Your objective:
Answer with a single number, the count of lines holding the word "scene".

Dataset excerpt:
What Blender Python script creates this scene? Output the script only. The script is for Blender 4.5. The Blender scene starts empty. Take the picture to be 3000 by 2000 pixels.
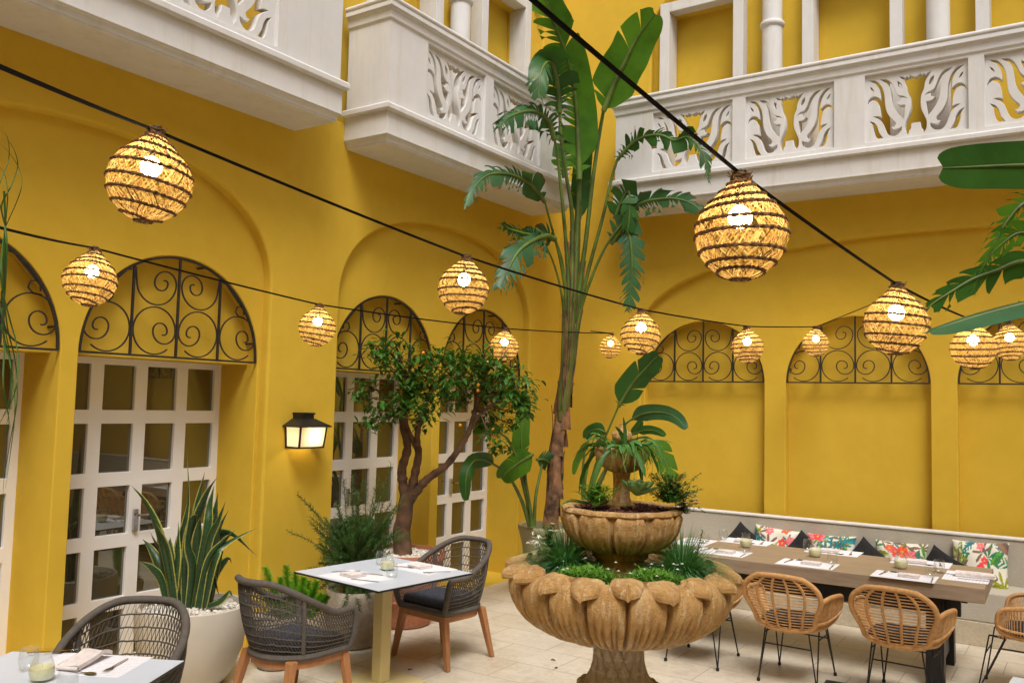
import bpy, math, random
from mathutils import Vector, Matrix
from mathutils.geometry import tessellate_polygon
R = math.radians
sc = bpy.context.scene
COL = sc.collection
V = Vector

# ------------------------------------------------------------------ camera
CAM = V((0.0, 0.0, 1.95))
FPX = 2556.47                                   # focal length in pixels of the 3000 px wide photograph
YAW, PITCH, ROLL = -0.588657, 0.070171, 0.024698
_cy, _sy = math.cos(YAW), math.sin(YAW)
FWD = V((_sy*math.cos(PITCH), _cy*math.cos(PITCH), math.sin(PITCH)))
_r0 = V((_cy, -_sy, 0)); _u0 = _r0.cross(FWD)
RGT = _r0*math.cos(ROLL) + _u0*math.sin(ROLL)
UPV = -_r0*math.sin(ROLL) + _u0*math.cos(ROLL)
def ray(px, py): return FWD + RGT*((px-1500)/FPX) - UPV*((py-1000)/FPX)
def at_z(px, py, z): d = ray(px, py); return CAM + d*((z-CAM.z)/d.z)
def at_x(px, py, x): d = ray(px, py); return CAM + d*(x/d.x)
def at_y(px, py, y): d = ray(px, py); return CAM + d*(y/d.y)
def at_d(px, py, d): return CAM + ray(px, py)*d
def depth(p): return (V(p)-CAM).dot(FWD)
cd = bpy.data.cameras.new('camera'); cam = bpy.data.objects.new('camera', cd); COL.objects.link(cam)
m = Matrix((( RGT.x, UPV.x, -FWD.x, 0), (RGT.y, UPV.y, -FWD.y, 0), (RGT.z, UPV.z, -FWD.z, CAM.z), (0, 0, 0, 1)))
cam.matrix_world = m
cd.sensor_width = 36; cd.lens = FPX/3000*36; cd.clip_start = 0.05; cd.clip_end = 200
sc.camera = cam

# ------------------------------------------------------------------ materials
def nt(name):
    m = bpy.data.materials.new(name); m.use_nodes = True
    t = m.node_tree; b = t.nodes['Principled BSDF']; return m, t, b
def N(t, kind, **kw):
    n = t.nodes.new(kind)
    for k, v in kw.items():
        if k.startswith('i_'): n.inputs[k[2:].replace('_', ' ')].default_value = v
        else: setattr(n, k, v)
    return n
def ramp(t, fac, stops):
    n = t.nodes.new('ShaderNodeValToRGB'); cr = n.color_ramp
    while len(cr.elements) > 1: cr.elements.remove(cr.elements[-1])
    for i, (p, c) in enumerate(stops):
        e = cr.elements[0] if i == 0 else cr.elements.new(p)
        e.position = p; e.color = (*c, 1) if len(c) == 3 else c
    t.links.new(fac, n.inputs[0]); return n.outputs[0]
def mixc(t, fac, a, b, mode='MIX'):
    n = t.nodes.new('ShaderNodeMix'); n.data_type = 'RGBA'; n.blend_type = mode
    for s, v in ((n.inputs[0], fac), (n.inputs[6], a), (n.inputs[7], b)):
        if hasattr(v, 'is_linked') or hasattr(v, 'links'): t.links.new(v, s)
        else: s.default_value = v if isinstance(v, float) else ((*v, 1) if len(v) == 3 else v)
    return n.outputs[2]
def coords(t, kind='Object', scale=(1, 1, 1), rot=(0, 0, 0)):
    c = t.nodes.new('ShaderNodeTexCoord'); mp = t.nodes.new('ShaderNodeMapping')
    mp.inputs['Scale'].default_value = scale; mp.inputs['Rotation'].default_value = rot
    t.links.new(c.outputs[kind], mp.inputs[0]); return mp.outputs[0]
def noise(t, vec, scale, detail=4, rough=.55, dist=0):
    n = t.nodes.new('ShaderNodeTexNoise'); n.inputs['Scale'].default_value = scale
    n.inputs['Detail'].default_value = detail; n.inputs['Roughness'].default_value = rough; n.inputs['Distortion'].default_value = dist
    t.links.new(vec, n.inputs['Vector']); return n.outputs[0]
def bump(t, b, h, strength=.3, dist=.01):
    n = t.nodes.new('ShaderNodeBump'); n.inputs['Strength'].default_value = strength; n.inputs['Distance'].default_value = dist
    t.links.new(h, n.inputs['Height']); t.links.new(n.outputs[0], b.inputs['Normal']); return n
def simple(name, col, rough=.6, var=.12, vscale=6, bstr=0, bscale=60, metal=0, spec=.5):
    m, t, b = nt(name); v = coords(t)
    n = noise(t, v, vscale, 3)
    lo = tuple(c*(1-var*1.6) for c in col); hi = tuple(min(1, c*(1+var*1.2)) for c in col)
    t.links.new(ramp(t, n, [(.3, lo), (.7, hi)]), b.inputs['Base Color'])
    b.inputs['Roughness'].default_value = rough; b.inputs['Metallic'].default_value = metal
    b.inputs['Specular IOR Level'].default_value = spec
    if bstr: bump(t, b, noise(t, v, bscale, 3), bstr, .004)
    return m
M = {}
def stucco(name, c0, c1, stain=None, fine=220, bs=.35):
    m, t, b = nt(name); v = coords(t)
    big = noise(t, v, .9, 5, .6); mid = noise(t, v, 7, 4, .6); fin = noise(t, v, fine, 2, .6)
    c = ramp(t, big, [(.3, c0), (.7, c1)])
    c = mixc(t, .10, c, ramp(t, mid, [(.35, tuple(x*.72 for x in c0)), (.65, tuple(min(1, x*1.12) for x in c1))]))
    if stain:
        vs = coords(t, 'Object', (5.5, 5.5, .55)); st = noise(t, vs, 1.6, 6, .7)
        c = mixc(t, ramp(t, st, [(.52, (0, 0, 0)), (.78, (.6, .6, .6))]), c, stain)
        t2 = noise(t, v, 3.1, 6, .75)
        c = mixc(t, ramp(t, t2, [(.66, (0, 0, 0)), (.76, (.25, .25, .25))]), c, tuple(x*.7 for x in stain))
    t.links.new(c, b.inputs['Base Color']); b.inputs['Roughness'].default_value = .88
    b.inputs['Specular IOR Level'].default_value = .25
    h = N(t, 'ShaderNodeMath', operation='ADD'); t.links.new(fin, h.inputs[0]); t.links.new(mid, h.inputs[1])
    bump(t, b, h.outputs[0], bs, .004); return m
M['yellow'] = stucco('ochre_stucco', (.630, .412, .034), (.690, .464, .050), None)
M['white'] = stucco('white_stucco', (.675, .665, .635), (.72, .712, .69), (.54, .49, .38), 260, .25)
M['bench'] = stucco('grey_stucco', (.46, .42, .34), (.53, .49, .41), None, 70, .9)
M['doorwhite'] = simple('white_door_paint', (.90, .89, .88), .35, .02, 2)
M['iron'] = simple('dark_iron', (.022, .019, .018), .55, .25, 12, .2, 80)
M['black'] = simple('black_metal', (.010, .010, .011), .45, .2, 10)
M['cable'] = simple('black_cable', (.009, .008, .008), .85, .2, 10, spec=.15)
M['wood_leg'] = None
def wood(name, dark, light, axis=(1, 12, 12), rough=.5, sc_=3.0):
    m, t, b = nt(name); v = coords(t, 'Object', axis)
    n = noise(t, v, sc_, 6, .6, .6); n2 = noise(t, v, sc_*6, 3, .6)
    c = mixc(t, .3, ramp(t, n, [(.3, dark), (.7, light)]), ramp(t, n2, [(.3, dark), (.7, light)]))
    t.links.new(c, b.inputs['Base Color']); b.inputs['Roughness'].default_value = rough
    bump(t, b, n2, .12, .002); return m
M['wood_leg'] = wood('eucalyptus_wood', (.30, .125, .045), (.46, .21, .085), (14, 14, 1.5))
M['wood_top'] = wood('grey_oak', (.24, .17, .11), (.40, .31, .22), (1.1, 13, 13), .45)
def rope(name, col, scale, rough=.8):
    m, t, b = nt(name); v = coords(t, 'UV')
    w = N(t, 'ShaderNodeTexWave', wave_type='BANDS', bands_direction='X'); w.inputs['Scale'].default_value = scale
    w.inputs['Distortion'].default_value = .4; t.links.new(v, w.inputs['Vector'])
    o = coords(t); n = noise(t, o, 30, 3)
    c = mixc(t, .55, ramp(t, w.outputs[0], [(.1, tuple(x*.35 for x in col)), (.7, tuple(x*1.25 for x in col))]),
             ramp(t, n, [(.3, tuple(x*.75 for x in col)), (.7, tuple(x*1.3 for x in col))]))
    t.links.new(c, b.inputs['Base Color']); b.inputs['Roughness'].default_value = rough
    bump(t, b, w.outputs[0], .6, .003); return m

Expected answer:
2